### Your task
Reproduce the material below line by line, beginning with its first line and ending with the line that contains "rnd = random.Random(7)"; leave out pictures.

### Data block
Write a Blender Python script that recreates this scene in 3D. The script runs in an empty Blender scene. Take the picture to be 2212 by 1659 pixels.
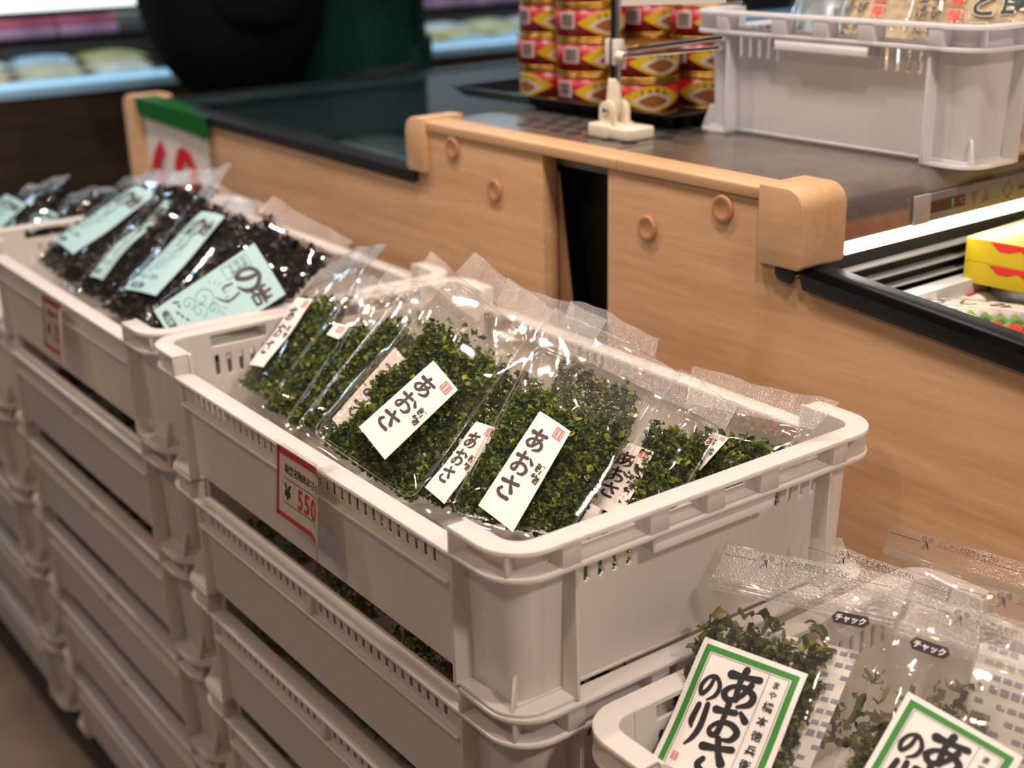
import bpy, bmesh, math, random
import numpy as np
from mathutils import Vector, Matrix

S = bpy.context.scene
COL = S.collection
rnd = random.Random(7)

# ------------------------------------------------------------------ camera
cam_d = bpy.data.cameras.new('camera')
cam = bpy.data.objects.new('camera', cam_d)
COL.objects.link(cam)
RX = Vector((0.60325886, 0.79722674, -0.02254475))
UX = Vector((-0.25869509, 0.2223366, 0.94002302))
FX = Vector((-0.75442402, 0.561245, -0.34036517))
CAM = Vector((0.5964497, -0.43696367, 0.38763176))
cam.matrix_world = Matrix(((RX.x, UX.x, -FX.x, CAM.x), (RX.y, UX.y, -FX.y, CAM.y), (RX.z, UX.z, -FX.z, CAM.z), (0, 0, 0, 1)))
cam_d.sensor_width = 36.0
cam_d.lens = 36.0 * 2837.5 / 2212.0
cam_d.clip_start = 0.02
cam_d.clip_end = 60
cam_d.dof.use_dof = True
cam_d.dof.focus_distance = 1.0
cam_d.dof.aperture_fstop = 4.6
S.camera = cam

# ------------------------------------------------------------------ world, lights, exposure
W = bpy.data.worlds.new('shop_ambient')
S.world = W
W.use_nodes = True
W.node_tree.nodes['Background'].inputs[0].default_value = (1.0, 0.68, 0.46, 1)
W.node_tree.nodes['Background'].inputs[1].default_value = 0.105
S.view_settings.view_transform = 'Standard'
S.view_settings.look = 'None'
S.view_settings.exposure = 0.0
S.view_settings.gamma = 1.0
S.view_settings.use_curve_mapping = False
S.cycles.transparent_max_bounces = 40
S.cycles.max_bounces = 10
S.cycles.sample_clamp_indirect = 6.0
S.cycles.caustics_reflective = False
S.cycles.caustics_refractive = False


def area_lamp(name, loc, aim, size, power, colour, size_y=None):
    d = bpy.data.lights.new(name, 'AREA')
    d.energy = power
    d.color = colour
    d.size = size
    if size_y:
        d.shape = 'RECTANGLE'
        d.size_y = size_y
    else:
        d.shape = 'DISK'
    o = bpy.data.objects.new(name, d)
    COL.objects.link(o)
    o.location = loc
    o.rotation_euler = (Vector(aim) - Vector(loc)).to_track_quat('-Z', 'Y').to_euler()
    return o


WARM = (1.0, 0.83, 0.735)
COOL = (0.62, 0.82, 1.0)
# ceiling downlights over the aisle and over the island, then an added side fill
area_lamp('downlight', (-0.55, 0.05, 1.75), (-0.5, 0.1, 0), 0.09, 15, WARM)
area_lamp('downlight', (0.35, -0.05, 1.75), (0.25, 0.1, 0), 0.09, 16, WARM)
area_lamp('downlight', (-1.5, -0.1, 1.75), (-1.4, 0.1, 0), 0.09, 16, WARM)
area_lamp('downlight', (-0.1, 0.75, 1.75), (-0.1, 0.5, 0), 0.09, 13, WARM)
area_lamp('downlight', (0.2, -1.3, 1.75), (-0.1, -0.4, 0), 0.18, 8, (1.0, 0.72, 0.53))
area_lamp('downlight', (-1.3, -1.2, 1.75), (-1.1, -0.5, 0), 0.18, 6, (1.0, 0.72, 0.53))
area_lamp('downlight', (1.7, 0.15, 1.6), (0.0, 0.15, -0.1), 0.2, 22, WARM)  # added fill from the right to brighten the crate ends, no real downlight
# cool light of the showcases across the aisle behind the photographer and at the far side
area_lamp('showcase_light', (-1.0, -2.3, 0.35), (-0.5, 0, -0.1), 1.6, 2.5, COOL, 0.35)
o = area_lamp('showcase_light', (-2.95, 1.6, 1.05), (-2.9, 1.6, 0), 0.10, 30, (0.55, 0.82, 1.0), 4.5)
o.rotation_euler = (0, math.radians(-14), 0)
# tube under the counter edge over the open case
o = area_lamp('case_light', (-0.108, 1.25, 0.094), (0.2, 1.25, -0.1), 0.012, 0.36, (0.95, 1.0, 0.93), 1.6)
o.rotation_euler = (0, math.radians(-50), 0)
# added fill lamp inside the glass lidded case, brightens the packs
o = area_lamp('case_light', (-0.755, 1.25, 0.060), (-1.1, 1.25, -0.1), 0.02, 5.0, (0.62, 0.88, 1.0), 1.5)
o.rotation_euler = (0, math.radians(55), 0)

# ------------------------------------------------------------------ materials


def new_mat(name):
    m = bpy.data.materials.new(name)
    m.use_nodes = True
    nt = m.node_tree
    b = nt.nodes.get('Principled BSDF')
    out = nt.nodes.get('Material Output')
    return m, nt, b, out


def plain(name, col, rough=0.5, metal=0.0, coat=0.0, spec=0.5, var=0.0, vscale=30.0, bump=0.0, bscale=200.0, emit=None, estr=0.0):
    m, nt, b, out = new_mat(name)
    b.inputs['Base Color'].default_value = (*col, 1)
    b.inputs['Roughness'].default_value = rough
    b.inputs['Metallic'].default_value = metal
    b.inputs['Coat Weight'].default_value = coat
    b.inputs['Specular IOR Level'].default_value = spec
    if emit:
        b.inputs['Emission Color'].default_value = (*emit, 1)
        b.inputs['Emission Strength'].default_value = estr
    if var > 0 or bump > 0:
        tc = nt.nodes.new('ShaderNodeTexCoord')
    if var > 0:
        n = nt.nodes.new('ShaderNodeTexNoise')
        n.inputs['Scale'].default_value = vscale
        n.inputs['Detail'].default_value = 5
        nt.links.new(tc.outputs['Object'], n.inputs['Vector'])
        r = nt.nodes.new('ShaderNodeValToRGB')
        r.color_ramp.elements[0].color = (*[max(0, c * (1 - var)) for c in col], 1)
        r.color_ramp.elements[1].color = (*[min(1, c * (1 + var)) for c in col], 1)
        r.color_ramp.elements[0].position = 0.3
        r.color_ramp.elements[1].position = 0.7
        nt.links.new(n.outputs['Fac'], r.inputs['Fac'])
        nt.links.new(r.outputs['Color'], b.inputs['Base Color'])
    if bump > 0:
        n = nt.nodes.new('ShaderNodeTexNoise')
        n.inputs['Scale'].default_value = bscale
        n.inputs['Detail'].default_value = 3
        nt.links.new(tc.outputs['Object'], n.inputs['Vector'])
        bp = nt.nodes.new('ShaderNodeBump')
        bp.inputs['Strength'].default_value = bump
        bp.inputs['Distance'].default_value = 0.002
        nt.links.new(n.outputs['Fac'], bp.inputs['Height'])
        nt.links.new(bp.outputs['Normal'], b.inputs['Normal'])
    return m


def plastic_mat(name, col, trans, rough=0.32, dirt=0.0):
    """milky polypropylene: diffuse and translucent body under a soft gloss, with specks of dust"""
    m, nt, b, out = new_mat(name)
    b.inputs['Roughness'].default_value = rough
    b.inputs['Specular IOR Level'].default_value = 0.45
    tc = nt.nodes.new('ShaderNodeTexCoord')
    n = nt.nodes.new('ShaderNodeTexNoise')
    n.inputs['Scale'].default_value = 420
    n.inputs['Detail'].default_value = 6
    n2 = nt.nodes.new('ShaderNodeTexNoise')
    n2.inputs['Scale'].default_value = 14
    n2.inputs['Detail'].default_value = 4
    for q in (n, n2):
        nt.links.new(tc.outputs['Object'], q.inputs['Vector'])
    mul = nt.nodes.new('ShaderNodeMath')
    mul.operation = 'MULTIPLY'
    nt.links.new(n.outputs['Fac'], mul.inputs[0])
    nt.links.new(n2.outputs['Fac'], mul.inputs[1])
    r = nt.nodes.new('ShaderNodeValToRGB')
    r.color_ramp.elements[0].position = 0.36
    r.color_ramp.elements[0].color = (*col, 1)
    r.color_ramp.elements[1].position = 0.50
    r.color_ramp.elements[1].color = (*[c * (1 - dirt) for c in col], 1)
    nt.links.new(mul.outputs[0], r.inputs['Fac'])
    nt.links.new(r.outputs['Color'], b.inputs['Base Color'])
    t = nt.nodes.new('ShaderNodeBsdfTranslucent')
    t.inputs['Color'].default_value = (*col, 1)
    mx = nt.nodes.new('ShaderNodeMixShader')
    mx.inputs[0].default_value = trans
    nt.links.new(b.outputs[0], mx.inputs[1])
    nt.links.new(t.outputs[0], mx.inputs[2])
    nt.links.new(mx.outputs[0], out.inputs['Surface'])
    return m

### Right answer
Write a Blender Python script that recreates this scene in 3D. The script runs in an empty Blender scene. Take the picture to be 2212 by 1659 pixels.
import bpy, bmesh, math, random
import numpy as np
from mathutils import Vector, Matrix

S = bpy.context.scene
COL = S.collection
rnd = random.Random(7)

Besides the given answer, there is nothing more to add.